The bark boring beetle (Scolytus) has been reported as destructive to hickories in some sections, the trees dying as a result of depredations of the larvae of this beetle.
I find a large borer at work on some of my hickories, but have not as yet determined its species. It may be the painted hickory borer (Cylene), or the locust borer. It makes a hole as large as a small lead pencil, directly into the trunk or limbs, and excavates long tunnels into the heart wood. The painted hickory borer is supposed to occur chiefly on dead and dying hickories, but the borer of which I speak is found in the vigorous young hickories in the vicinity of my locusts, which are riddled with locust borers.

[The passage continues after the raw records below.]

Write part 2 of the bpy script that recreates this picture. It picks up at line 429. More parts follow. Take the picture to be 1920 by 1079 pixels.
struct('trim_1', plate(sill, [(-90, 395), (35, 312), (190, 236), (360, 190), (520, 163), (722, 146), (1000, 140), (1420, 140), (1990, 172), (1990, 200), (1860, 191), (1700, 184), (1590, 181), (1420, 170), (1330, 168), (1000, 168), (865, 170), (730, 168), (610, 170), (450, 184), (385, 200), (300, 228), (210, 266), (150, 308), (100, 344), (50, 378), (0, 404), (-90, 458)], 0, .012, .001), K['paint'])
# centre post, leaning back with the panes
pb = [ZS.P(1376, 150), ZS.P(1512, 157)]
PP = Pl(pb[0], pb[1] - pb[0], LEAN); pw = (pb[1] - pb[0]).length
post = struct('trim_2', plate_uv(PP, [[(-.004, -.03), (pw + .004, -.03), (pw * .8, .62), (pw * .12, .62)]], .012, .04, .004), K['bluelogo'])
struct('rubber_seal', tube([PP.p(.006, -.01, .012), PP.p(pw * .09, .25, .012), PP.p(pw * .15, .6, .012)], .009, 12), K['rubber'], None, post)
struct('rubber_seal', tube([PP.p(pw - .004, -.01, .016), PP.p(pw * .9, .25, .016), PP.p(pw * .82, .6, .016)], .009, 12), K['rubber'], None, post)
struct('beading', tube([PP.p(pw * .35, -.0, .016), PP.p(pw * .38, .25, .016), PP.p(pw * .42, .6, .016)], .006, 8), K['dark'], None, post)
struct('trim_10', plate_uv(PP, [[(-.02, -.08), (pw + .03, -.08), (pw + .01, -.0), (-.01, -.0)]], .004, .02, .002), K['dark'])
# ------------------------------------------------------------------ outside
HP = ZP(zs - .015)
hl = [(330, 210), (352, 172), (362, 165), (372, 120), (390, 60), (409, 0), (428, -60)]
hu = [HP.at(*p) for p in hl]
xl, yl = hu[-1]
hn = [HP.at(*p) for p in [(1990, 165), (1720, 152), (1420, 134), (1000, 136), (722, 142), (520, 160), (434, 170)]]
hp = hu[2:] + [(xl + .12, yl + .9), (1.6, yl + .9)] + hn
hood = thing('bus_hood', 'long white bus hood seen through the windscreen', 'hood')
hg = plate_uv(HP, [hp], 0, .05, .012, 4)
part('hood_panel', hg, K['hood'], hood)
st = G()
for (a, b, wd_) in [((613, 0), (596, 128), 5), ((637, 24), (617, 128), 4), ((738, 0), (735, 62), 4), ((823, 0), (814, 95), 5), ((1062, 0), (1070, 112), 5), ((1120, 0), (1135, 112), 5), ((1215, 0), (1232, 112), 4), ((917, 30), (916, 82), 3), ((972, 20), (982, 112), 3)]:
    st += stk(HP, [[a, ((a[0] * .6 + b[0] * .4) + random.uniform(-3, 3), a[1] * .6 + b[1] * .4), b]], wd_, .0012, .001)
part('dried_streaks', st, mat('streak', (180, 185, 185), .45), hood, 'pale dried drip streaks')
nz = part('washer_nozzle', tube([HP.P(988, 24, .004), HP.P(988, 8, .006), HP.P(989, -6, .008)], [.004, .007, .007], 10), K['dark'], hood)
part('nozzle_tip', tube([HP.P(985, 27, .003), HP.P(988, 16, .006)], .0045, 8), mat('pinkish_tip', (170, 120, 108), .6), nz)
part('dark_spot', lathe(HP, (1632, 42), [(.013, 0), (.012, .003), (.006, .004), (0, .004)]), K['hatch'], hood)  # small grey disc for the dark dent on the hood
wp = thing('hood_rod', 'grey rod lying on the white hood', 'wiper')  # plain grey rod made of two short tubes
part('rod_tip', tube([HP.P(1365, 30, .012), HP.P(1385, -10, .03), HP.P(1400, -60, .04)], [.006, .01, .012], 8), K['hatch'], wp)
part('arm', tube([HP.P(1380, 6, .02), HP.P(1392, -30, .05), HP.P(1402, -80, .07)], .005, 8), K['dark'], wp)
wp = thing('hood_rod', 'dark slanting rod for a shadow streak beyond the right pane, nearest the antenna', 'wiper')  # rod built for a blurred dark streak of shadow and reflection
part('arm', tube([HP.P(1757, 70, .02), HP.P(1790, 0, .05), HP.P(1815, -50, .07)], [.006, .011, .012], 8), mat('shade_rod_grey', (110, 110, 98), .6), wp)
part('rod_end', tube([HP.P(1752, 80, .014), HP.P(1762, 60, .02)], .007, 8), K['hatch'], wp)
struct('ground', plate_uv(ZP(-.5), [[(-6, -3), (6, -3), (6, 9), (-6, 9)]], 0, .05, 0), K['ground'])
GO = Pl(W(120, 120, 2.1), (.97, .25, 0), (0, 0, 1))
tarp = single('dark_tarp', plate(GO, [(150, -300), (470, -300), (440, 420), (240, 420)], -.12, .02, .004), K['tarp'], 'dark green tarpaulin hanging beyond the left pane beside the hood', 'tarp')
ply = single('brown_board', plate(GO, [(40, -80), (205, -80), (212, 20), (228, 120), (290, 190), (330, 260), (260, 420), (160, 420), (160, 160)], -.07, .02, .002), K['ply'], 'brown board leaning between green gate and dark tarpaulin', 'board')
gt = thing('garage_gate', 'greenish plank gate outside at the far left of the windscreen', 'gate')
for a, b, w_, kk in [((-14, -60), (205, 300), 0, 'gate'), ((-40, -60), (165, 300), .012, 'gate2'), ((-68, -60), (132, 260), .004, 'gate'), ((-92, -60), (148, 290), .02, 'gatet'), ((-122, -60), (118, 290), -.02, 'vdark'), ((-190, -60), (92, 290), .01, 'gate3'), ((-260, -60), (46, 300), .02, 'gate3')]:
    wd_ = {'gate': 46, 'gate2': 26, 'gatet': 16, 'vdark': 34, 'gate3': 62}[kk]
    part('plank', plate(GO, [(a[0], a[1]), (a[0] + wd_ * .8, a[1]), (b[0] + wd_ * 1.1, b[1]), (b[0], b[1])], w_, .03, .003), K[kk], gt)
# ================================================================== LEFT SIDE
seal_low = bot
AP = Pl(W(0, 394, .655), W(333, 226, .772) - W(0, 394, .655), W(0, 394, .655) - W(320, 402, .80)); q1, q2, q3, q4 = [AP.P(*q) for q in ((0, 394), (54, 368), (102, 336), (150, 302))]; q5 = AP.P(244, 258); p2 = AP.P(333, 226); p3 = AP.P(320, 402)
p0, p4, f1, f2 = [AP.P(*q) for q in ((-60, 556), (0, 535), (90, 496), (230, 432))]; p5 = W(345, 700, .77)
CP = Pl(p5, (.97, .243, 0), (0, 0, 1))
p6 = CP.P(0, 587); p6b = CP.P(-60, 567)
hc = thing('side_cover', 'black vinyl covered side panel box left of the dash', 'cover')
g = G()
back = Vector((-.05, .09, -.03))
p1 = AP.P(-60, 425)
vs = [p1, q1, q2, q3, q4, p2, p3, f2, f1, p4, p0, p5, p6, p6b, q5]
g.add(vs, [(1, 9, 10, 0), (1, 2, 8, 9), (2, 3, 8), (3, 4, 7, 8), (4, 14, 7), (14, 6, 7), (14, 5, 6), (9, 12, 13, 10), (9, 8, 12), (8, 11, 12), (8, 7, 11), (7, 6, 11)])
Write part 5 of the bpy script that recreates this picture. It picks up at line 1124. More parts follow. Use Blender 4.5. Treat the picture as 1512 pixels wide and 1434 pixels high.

In some localities involucre borers make tunnels between the nut and the involucre, interfering with the development of the kernel.
The hickory twig girdler (Oncideres) is abundant in some localities, but not as yet very destructive.
Hickory nut weevils destroy many nuts in some localities, and their colonies increase about individual trees markedly. In such cases, it is important to collect the entire crop each year from a given tree, taking pains to destroy all nuts which contain weevil larvae. These may be selected in a general way by dumping the freshly gathered nuts into a tub of water. Nuts containing weevil larvae will float for the most part, and in order to make sure of the destruction of larvae in the remaining nuts they may be placed in a closed receptacle, and carbon bisulphide poured over them.
One of the bud worms is sometimes very destructive to individual hickory trees which have developed colonies, the larvae destroying the axillary buds, and burrowing into the base of the petioles of leaves.
A new enemy which I found this year for the first time is the Conotrachelus juglandis. This beetle ordinarily lays its eggs in the involucre of the butternut. With the introduction of exotic walnuts, the beetle has changed its habits, and lays its eggs in the herbaceous shoots of walnuts and hickories. The larvae tunnel into the center of a shoot, and destroy it, or seriously interfere with its nutrition.